Recalling Summers's pitch for the stimulus bill at a recent Democratic retreat, along with those of Geithner and budget director Peter Orszag, Baucus says, "He was so articulate. I stood up and said, 'This is all very reassuring,' and I was thinking, Larry in particular." All in all, it was a remarkable change from the scruffy Treasury undersecretary who used to treat important legislators like the hapless foils he once trampled as a national debate champion. "He listened more than he talked, and said, 'I don't have all the answers.' Which, if you know Larry Summers, wasn't always the case," says a senior congressional aide.
When Geithner rolled out the Treasury Department's bank-bailout plan two weeks ago, Wall Street was underwhelmed. Bankers—and not a few ordinary citizens—asked: where are the specifics? It was widely speculated that Geithner was being intentionally vague because he could not publicly concede that many big banks were insolvent and might have to be nationalized. Summers denies this, insisting that the administration still had to take the full measure of the crisis through "stress testing" the banks. But humbly, being the "new Larry," he doesn't dispute suggestions that the Obama economic team could have done a better job managing market expectations.

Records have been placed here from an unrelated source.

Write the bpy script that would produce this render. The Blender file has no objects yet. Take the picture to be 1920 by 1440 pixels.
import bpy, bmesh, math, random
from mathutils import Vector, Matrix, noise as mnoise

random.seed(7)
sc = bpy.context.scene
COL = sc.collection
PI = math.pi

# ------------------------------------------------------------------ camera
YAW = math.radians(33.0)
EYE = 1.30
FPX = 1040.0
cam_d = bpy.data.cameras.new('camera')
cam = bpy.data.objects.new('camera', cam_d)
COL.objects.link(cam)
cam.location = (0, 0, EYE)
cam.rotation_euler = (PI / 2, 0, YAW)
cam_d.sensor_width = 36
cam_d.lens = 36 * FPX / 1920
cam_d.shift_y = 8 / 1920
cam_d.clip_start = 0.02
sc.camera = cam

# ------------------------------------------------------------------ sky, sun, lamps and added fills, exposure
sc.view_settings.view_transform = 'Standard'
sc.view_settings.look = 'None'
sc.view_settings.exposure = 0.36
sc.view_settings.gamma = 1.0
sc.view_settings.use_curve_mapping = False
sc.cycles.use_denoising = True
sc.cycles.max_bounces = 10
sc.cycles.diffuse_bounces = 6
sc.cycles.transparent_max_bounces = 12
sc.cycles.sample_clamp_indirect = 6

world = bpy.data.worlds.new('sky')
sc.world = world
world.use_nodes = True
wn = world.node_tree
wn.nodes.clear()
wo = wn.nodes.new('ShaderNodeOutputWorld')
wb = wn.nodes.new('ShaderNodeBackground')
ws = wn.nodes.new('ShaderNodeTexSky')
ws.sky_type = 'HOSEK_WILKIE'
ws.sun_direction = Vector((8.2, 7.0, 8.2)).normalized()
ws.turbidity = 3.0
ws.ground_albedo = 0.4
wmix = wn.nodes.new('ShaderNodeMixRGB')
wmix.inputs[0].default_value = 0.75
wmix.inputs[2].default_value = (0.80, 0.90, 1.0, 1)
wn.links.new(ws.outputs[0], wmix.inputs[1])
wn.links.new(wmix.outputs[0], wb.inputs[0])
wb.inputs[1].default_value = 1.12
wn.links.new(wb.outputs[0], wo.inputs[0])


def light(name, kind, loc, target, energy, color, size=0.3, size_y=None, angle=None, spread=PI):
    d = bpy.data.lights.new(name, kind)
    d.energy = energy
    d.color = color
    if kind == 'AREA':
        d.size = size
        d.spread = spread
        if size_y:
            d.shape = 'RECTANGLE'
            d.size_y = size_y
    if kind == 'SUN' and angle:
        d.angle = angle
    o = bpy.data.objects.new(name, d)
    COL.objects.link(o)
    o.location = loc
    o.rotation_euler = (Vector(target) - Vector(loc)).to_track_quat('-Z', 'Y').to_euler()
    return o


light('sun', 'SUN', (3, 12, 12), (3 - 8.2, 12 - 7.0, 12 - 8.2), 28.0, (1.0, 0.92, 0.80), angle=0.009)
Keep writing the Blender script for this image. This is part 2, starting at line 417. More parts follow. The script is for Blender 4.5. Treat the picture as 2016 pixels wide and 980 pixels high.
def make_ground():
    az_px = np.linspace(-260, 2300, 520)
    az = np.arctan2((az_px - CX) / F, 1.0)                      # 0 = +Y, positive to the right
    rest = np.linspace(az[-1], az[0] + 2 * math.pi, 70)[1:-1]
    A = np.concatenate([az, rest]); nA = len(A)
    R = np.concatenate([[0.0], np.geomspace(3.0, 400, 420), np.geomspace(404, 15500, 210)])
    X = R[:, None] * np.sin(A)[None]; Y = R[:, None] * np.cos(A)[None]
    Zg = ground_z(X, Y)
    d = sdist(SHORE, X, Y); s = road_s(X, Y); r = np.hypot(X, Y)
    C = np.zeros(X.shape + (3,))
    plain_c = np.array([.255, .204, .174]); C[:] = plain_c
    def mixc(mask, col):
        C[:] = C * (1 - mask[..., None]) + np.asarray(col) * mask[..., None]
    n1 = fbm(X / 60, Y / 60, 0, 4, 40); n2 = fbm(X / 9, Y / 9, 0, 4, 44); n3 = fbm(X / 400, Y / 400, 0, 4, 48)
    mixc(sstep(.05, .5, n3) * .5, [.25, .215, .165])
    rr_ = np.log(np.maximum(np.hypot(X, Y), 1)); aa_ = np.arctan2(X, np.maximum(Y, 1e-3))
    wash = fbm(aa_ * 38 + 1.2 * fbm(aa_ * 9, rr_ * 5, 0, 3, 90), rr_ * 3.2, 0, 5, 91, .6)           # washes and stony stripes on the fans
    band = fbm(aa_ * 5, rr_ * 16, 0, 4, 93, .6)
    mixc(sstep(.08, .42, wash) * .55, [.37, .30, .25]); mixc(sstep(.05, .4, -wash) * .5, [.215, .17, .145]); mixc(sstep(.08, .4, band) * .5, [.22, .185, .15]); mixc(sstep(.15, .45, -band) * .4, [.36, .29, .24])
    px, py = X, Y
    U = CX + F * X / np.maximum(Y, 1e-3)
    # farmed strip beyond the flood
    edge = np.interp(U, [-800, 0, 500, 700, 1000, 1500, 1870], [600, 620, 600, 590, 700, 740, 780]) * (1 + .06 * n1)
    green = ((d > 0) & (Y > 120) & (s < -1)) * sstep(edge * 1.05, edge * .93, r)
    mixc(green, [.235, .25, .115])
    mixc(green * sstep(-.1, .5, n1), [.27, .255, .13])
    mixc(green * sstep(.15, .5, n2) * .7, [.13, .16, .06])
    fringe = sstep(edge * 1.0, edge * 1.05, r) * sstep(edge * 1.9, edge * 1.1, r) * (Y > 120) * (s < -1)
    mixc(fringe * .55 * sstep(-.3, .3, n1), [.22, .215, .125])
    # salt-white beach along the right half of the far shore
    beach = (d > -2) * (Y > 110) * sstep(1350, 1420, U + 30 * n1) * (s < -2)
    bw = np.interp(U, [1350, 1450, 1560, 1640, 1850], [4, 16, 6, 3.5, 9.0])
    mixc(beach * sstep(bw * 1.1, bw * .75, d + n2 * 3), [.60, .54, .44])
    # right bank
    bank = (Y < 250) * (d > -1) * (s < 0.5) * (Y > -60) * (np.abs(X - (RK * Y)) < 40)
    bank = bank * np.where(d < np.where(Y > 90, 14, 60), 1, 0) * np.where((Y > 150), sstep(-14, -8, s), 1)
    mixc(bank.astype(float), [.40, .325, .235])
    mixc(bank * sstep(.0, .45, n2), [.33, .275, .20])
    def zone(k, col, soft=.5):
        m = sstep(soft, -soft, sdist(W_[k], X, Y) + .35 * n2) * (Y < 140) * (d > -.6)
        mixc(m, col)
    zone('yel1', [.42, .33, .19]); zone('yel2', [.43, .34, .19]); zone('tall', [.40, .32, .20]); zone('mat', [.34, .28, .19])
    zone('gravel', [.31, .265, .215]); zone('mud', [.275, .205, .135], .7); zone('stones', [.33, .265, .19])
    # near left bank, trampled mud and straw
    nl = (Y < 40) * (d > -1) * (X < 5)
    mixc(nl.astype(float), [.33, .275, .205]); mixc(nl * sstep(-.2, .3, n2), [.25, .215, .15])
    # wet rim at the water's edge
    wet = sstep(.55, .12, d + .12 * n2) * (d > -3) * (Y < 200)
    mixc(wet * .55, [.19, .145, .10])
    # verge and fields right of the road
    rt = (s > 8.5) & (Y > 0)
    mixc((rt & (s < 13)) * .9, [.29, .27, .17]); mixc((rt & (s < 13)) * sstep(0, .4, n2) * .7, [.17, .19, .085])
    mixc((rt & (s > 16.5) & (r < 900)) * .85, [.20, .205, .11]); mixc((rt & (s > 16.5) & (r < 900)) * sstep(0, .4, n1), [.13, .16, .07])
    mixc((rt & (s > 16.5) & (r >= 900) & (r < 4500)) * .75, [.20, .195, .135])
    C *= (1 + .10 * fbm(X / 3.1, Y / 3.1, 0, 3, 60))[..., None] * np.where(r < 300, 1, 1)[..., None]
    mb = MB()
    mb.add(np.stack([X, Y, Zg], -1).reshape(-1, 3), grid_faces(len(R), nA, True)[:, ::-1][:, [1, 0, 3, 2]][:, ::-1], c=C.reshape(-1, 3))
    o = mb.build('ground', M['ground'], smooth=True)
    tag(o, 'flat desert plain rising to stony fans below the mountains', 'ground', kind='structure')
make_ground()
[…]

Summers's greatest test will be persuading Congress to vote for "entitlement reforms"—i.e., cutbacks and/or higher taxes on Social Security and health benefits for the poor and elderly. In his interview with NEWSWEEK, Summers made clear that he will urge the president and Congress to venture into an area where politicians have long feared to tread, the so-called third rail of politics (touch it and you're dead). Necessity requires it, he says—if the United States cannot curb its spending and debt, interest rates will soar and the economy will plunge once more. Summers will make the arguments used by Keynes that changed circumstances call for changed views. He will have to make the argument a little less haughtily than Keynes did, however—or than the new Larry sometimes still does.